Problem requirements
Locate the word "Blender" in the material, then show every line that holds it.

Supplied records
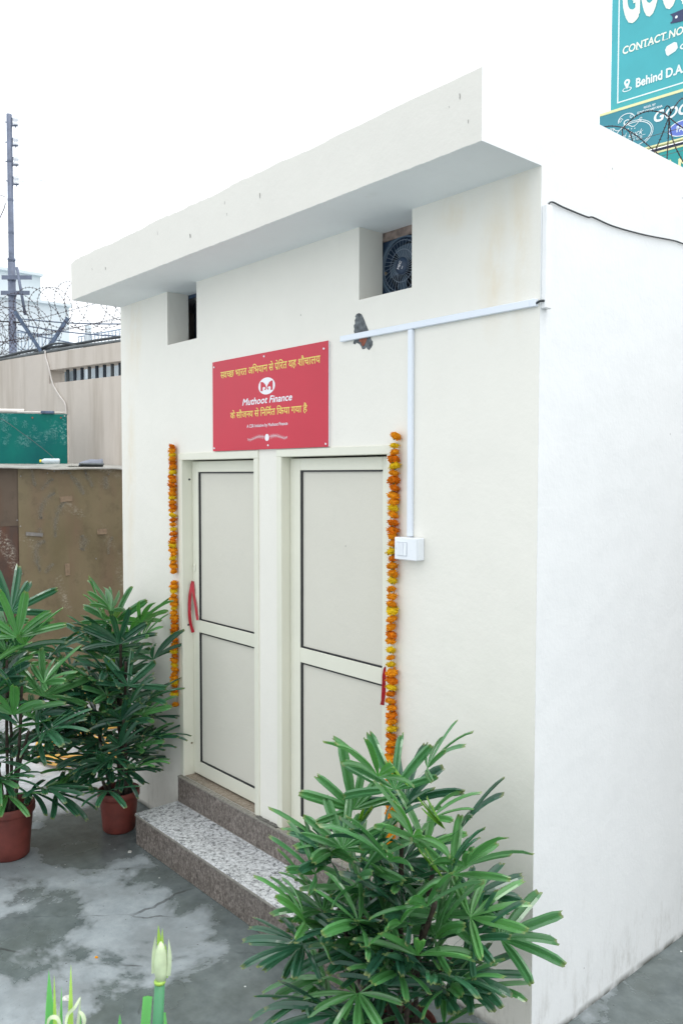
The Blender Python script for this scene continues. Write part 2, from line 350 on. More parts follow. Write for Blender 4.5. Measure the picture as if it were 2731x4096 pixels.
# ------------------------------------------------------------------ geometry helpers
class MB:
    def __init__(self): self.v = []; self.f = []; self.mi = []; self.along = None
    def quad(self, a, b, c, d, mi=0):
        n = len(self.v); self.v += [tuple(a), tuple(b), tuple(c), tuple(d)]; self.f.append((n, n+1, n+2, n+3)); self.mi.append(mi)
    def tri(self, a, b, c, mi=0):
        n = len(self.v); self.v += [tuple(a), tuple(b), tuple(c)]; self.f.append((n, n+1, n+2)); self.mi.append(mi)
    def poly(self, pts, mi=0):
        n = len(self.v); self.v += [tuple(p) for p in pts]; self.f.append(tuple(range(n, n+len(pts)))); self.mi.append(mi)
    def box(self, x0, x1, y0, y1, z0, z1, mi=0, M=None):
        n = len(self.v)
        P = [Vector(p) for p in ((x0, y0, z0), (x1, y0, z0), (x1, y1, z0), (x0, y1, z0), (x0, y0, z1), (x1, y0, z1), (x1, y1, z1), (x0, y1, z1))]
        if M is not None: P = [M @ p for p in P]
        self.v += [tuple(p) for p in P]
        for q in ((0, 3, 2, 1), (4, 5, 6, 7), (0, 1, 5, 4), (1, 2, 6, 5), (2, 3, 7, 6), (3, 0, 4, 7)):
            self.f.append(tuple(n+i for i in q)); self.mi.append(mi)
    def cbox(self, x0, x1, y0, y1, z0, z1, b=0.003, M=None, mi=0):   # box with chamfered edges
        bm = bmesh.new(); bmesh.ops.create_cube(bm, size=1)
        for v in bm.verts: v.co = Vector(((x0+x1)/2+v.co.x*(x1-x0), (y0+y1)/2+v.co.y*(y1-y0), (z0+z1)/2+v.co.z*(z1-z0)))
        bmesh.ops.bevel(bm, geom=bm.edges[:], offset=b, segments=1, affect='EDGES')
        n = len(self.v); bm.verts.index_update()
        for v in bm.verts: self.v.append(tuple(M @ v.co if M is not None else v.co))
        for f in bm.faces: self.f.append(tuple(n+v.index for v in f.verts)); self.mi.append(mi)
        bm.free()
    def tube(self, pts, r, n=6, mi=0, closed=False, cap=True):
        pts = [Vector(p) for p in pts]; N = len(pts); rr = r if isinstance(r, (list, tuple)) else [r]*N
        up = Vector((0, 0, 1)); base = len(self.v); prev = None
        for i, p in enumerate(pts):
            if closed: t = pts[(i+1) % N]-pts[i-1]
            else: t = pts[min(i+1, N-1)]-pts[max(i-1, 0)]
            if t.length < 1e-9: t = Vector((0, 0, 1))
            t.normalize()
            if prev is None:
                a = t.cross(up)
                if a.length < 0.05: a = t.cross(Vector((1, 0, 0)))
            else:
                a = prev - t*prev.dot(t)
                if a.length < 1e-4: a = t.cross(up)
            a.normalize(); prev = a; b = t.cross(a)
            for k in range(n):
                q = 2*pi*k/n; self.v.append(tuple(p + (a*cos(q)+b*sin(q))*rr[i]))
        M_ = N if closed else N-1
        for i in range(M_):
            j = (i+1) % N
            for k in range(n):
                k2 = (k+1) % n; self.f.append((base+i*n+k, base+i*n+k2, base+j*n+k2, base+j*n+k)); self.mi.append(mi)
        if cap and not closed:
            self.f.append(tuple(base+k for k in range(n-1, -1, -1))); self.mi.append(mi)
            self.f.append(tuple(base+(N-1)*n+k for k in range(n))); self.mi.append(mi)
    def lathe(self, prof, c=(0, 0, 0), n=32, mi=0, M=None):
        base = len(self.v)
        for r, z in prof:
            for k in range(n):
                q = 2*pi*k/n; p = Vector((c[0]+r*cos(q), c[1]+r*sin(q), c[2]+z)); self.v.append(tuple(M @ p if M is not None else p))
        for i in range(len(prof)-1):
            for k in range(n):
                k2 = (k+1) % n; self.f.append((base+i*n+k, base+i*n+k2, base+(i+1)*n+k2, base+(i+1)*n+k)); self.mi.append(mi)
    def disc(self, c, r, axis='Y', n=24, mi=0, flip=False):
        pts = []
        for k in range(n):
            q = 2*pi*k/n; a, b = r*cos(q), r*sin(q)
            pts.append((c[0]+a, c[1], c[2]+b) if axis == 'Y' else ((c[0]+a, c[1]+b, c[2]) if axis == 'Z' else (c[0], c[1]+a, c[2]+b)))
        self.poly(pts[::-1] if flip else pts, mi)
    def prism(self, outline, y0, y1, mi=0):  # outline of (x,z), thickness along Y
        n = len(outline); b = len(self.v)
        self.v += [(x, y0, z) for x, z in outline] + [(x, y1, z) for x, z in outline]
        self.f.append(tuple(range(b, b+n))); self.mi.append(mi); self.f.append(tuple(range(b+2*n-1, b+n-1, -1))); self.mi.append(mi)
        for i in range(n):
            j = (i+1) % n; self.f.append((b+i, b+n+i, b+n+j, b+j)); self.mi.append(mi)
    def mesh(self, name, mats, off=Vector((0, 0, 0)), smooth=False):
        me = bpy.data.meshes.new(name)
        me.from_pydata([tuple(Vector(p)-off) for p in self.v], [], self.f)
        for m in (mats if isinstance(mats, (list, tuple)) else [mats]): me.materials.append(m)
        me.polygons.foreach_set('material_index', self.mi)
        if smooth: me.polygons.foreach_set('use_smooth', [True]*len(self.f))
        if self.along is not None:
            at = me.attributes.new('along', 'FLOAT', 'POINT'); at.data.foreach_set('value', self.along)
        me.update(); return me

def wpos(o):
    p = Vector(o.location)
    while o.parent: o = o.parent; p += Vector(o.location)
    return p
def part(name, mb, mats, parent, smooth=False, label=None, kind=None):
    o = bpy.data.objects.new(name, mb.mesh(name, mats, wpos(parent), smooth)); COL.objects.link(o); o.parent = parent
    if label: o['label'] = label
    if kind: o['kind'] = kind
    return o
def thing(name, label, cat, loc=(0, 0, 0), group=None):
    o = bpy.data.objects.new(name, None); COL.objects.link(o); o.location = loc; o.empty_display_size = 0.1
    o['label'] = label; o['category'] = cat
    if group: o['group'] = group
    return o
def single(name, mb, mats, label=None, cat=None, group=None, kind=None, smooth=False):
    xs = [p[0] for p in mb.v]; ys = [p[1] for p in mb.v]; zs = [p[2] for p in mb.v]
    c = Vector(((min(xs)+max(xs))/2, (min(ys)+max(ys))/2, min(zs)))
    o = bpy.data.objects.new(name, mb.mesh(name, mats, c, smooth)); COL.objects.link(o); o.location = c
    if label: o['label'] = label
    if cat: o['category'] = cat
    if group: o['group'] = group
    if kind: o['kind'] = kind
    return o
def catmull(P, n=6):
    P = [Vector(p) for p in P]; out = []
    for i in range(len(P)-1):
        a = P[max(i-1, 0)]; b = P[i]; c = P[i+1]; d = P[min(i+2, len(P)-1)]
        for k in range(n):
            t = k/n; out.append(0.5*((2*b)+(c-a)*t+(2*a-5*b+4*c-d)*t*t+(3*b-a-3*c+d)*t**3))
    out.append(P[-1]); return out

# text to flat mesh lying in local XY
_tc = {}
def text_raw(s, bold=0.0, shear=0.0):
    key = (s, bold, shear)
    if key in _tc: return _tc[key]
    c = bpy.data.curves.new('t', 'FONT'); c.body = s; c.size = 1.0; c.offset = bold; c.shear = shear; c.resolution_u = 4
    o = bpy.data.objects.new('t', c); COL.objects.link(o); bpy.context.view_layer.update()
    dg = bpy.context.evaluated_depsgraph_get(); me = bpy.data.meshes.new_from_object(o.evaluated_get(dg))
    r = ([tuple(v.co) for v in me.vertices], [tuple(p.vertices) for p in me.polygons])
    bpy.data.objects.remove(o); bpy.data.curves.remove(c); bpy.data.meshes.remove(me)
    _tc[key] = r; return r
def clip_right(vf, xc):
    bm = bmesh.new(); vs = [bm.verts.new(p) for p in vf[0]]
    for f in vf[1]:
        try: bm.faces.new([vs[i] for i in f])
        except ValueError: pass
    bmesh.ops.bisect_plane(bm, geom=bm.verts[:]+bm.edges[:]+bm.faces[:], plane_co=(xc, 0, 0), plane_no=(1, 0, 0), clear_outer=True)
    bm.verts.index_update(); r = ([tuple(v.co) for v in bm.verts], [tuple(v.index for v in f.verts) for f in bm.faces]); bm.free(); return r
def adv(s, bold):   # pen advance, measured against a closing bar
    a = max(p[0] for p in text_raw(s+'|', bold)[0]); b = max(p[0] for p in text_raw('|', bold)[0]); return a-b
def hindi(words, bold=0.0):
    V = []; Fc = []; x = 0.0
    def addm(vf, dx):
        n = len(V); V.extend((p[0]+dx, p[1], 0) for p in vf[0]); Fc.extend(tuple(n+i for i in f) for f in vf[1])
    for w in words:
        for ch in w:
            if ch[0] == 'half':
                vf = text_raw(ch[1], bold); a = adv(ch[1], bold); xc = a-0.105
                addm(clip_right(vf, xc), x); x += xc-0.005
            elif ch[0] == 'ra':    # stroke of the joined ra
                a = adv('प', bold); b = x-0.10
                addm(([(b, 0.14, 0), (b, 0.22, 0), (b-0.24, 0.06, 0), (b-0.20, -0.01, 0)], [(0, 1, 2, 3)]), 0)
            elif ch[0] == 'reph':
                c0 = x-0.12; pts = []
                for k in range(9):
                    q = -0.5*pi + k*pi*1.15/8; pts.append((c0+0.085*cos(q+pi*0.9), 0.76+0.1*sin(q+pi*0.9)+0.05))
                m = MB(); r = 0.035
                vv = []; ff = []
                for i, (px, py) in enumerate(pts):
                    q0 = pts[max(i-1, 0)]; q1 = pts[min(i+1, 8)]; t = Vector((q1[0]-q0[0], q1[1]-q0[1])); t.normalize()
                    vv += [(px-t.y*r, py+t.x*r, 0), (px+t.y*r, py-t.x*r, 0)]
                    if i: ff.append((2*i-2, 2*i-1, 2*i+1, 2*i))
                addm((vv, ff), 0)
            else:
                addm(text_raw(ch[1], bold), x); x += adv(ch[1], bold)
        x += 0.24
    return V, Fc
PUTN = Vector((0, -1, 0))
def thick(vf, d, dy=None):
    """heavier strokes: shifted copies, each a hair above the last"""
    dy = d if dy is None else dy; V = []; Fc = []
    for i, (a, b) in enumerate(((0, 0), (d, 0), (-d, 0), (0, dy), (0, -dy))):
        n = len(V); V += [(p[0]+a, p[1]+b, i*1.0) for p in vf[0]]; Fc += [tuple(n+k for k in f) for f in vf[1]]
    return V, Fc
def fit(vf, w=None, h=None):
    xs = [p[0] for p in vf[0]]; ys = [p[1] for p in vf[0]]
    x0, x1, y0, y1 = min(xs), max(xs), min(ys), max(ys)
    sx = w/(x1-x0) if w else None; sy = h/(y1-y0) if h else None
    sx = sx or sy; sy = sy or sx
    return [((p[0]-x0)*sx, (p[1]-y0)*sy, p[2]) for p in vf[0]], vf[1]
def put(mb, vf, fn, mi=0):
    n = len(mb.v); mb.v += [tuple(Vector(fn(p[0], p[1]))+PUTN*(p[2]*0.00012)) for p in vf[0]]
    for f in vf[1]: mb.f.append(tuple(n+i for i in f)); mb.mi.append(mi)

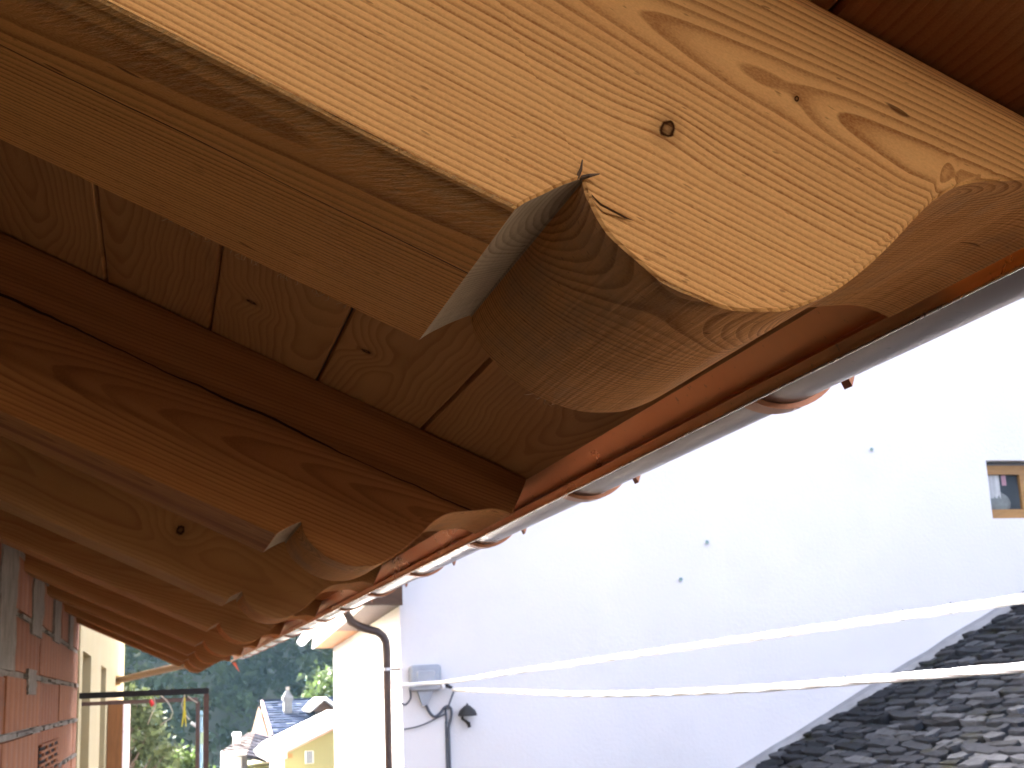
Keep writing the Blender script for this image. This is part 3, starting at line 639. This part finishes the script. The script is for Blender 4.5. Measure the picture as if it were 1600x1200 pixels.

Solved problem
The Blender Python script for this scene continues. Write part 2, from line 350 on. More parts follow. Write for Blender 4.5. Measure the picture as if it were 2731x4096 pixels.
Keep writing the Blender script for this image. This is part 3, starting at line 639. This part finishes the script. The script is for Blender 4.5. Measure the picture as if it were 1600x1200 pixels.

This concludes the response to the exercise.